La educación fracasa porque no se obliga a todos los alumnos españoles mayores de quince años a ver el imprescindible documental The act of killing. En la sinopsis, los verdugos de un millón de comunistas y campesinos indonesios en los años sesenta se jactan durante dos horas de su proeza mortífera. El juvenil anciano Anwar Congo protagoniza el extenso reportaje. Este gerontolescente danzarín mató según su jocosa confesión a un millar de personas con sus propias manos.

El espectador no puede dejar de experimentar simpatía por Congo. ¿Cómo?, ¿está insinuando que se coloca de lado de los autores de atrocidades? Ahí radica el funambulismo de El acto de matar, el eslabón que la une al impacto suscitado por Hannah Arendt cuando publica La banalidad del mal sobre el proceso a Adolf Eichmann. O con la campaña de protección de la tortura que acomete Kathryn Bigelow en su película sobre la ejecución de Ben Laden.

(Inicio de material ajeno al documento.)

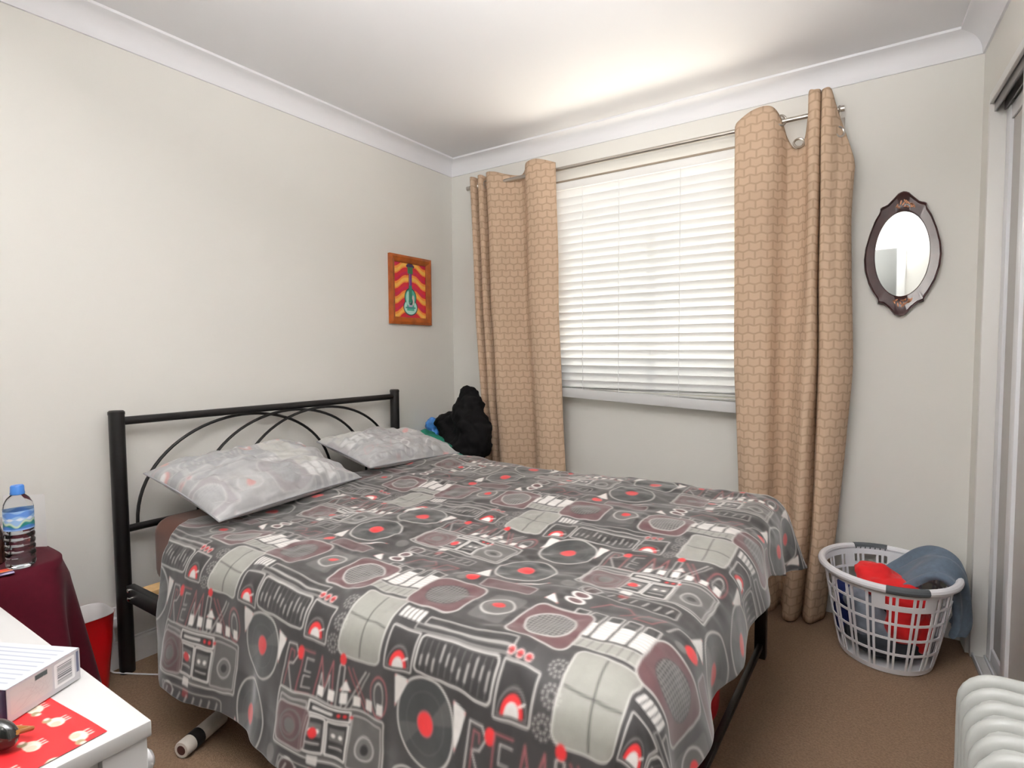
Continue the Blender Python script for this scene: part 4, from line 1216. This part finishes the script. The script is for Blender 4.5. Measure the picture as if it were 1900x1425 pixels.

Sin olvidar una obra maestra, Las benévolas, de Jonathan Littell, el único ejemplo de la lista que se refugia bajo el estatuto de la ficción.

Joshua Oppenheimer dirige el aguafuerte The act of killing como un recital de verdugos, encantados de volver a hacerlo y deseosos de que prospere la recogida de firmas que les obligaría a ser juzgados en La Haya. Tampoco temen las represalias de los descendientes de sus víctimas, el desquite les permitiría ensayar de nuevo sus mañas asesinas.

Por primera vez en la historia con tanta profundidad, The act of killing recrea los crímenes de guerra con los asesinos originales. La secuencia que muestra a Congo condecorado, y abrazado en un cielo hipotético con sus estrangulados, borra cualquier rastro de antroapología. Al mismo tiempo, pone a prueba la tolerancia del espectador. Cabe recordar que la ausencia de censura no impide la publicación de obras reprobables.

La estratagema de que el espectador se sentirá horrorizado por el monólogo de los verdugos huele a tramposa. Dado que el único reparo a The act of killing son sus veinte minutos de más, el eco de alguna víctima merecía una cuota infinitésima en una labor al cabo periodística. Hay que entrevistar a terroristas, pero el desenfreno en la simpatía por el diablo genera incomodidad. En los actos públicos del Ku Klux Klan, los manifestantes son protegidos de las iras de los ciudadanos por policías de color que defienden los derechos constitucionales de sus verdugos. Es la única excusa del hipnótico y peligroso homenaje a los eficientes matarifes indonesios.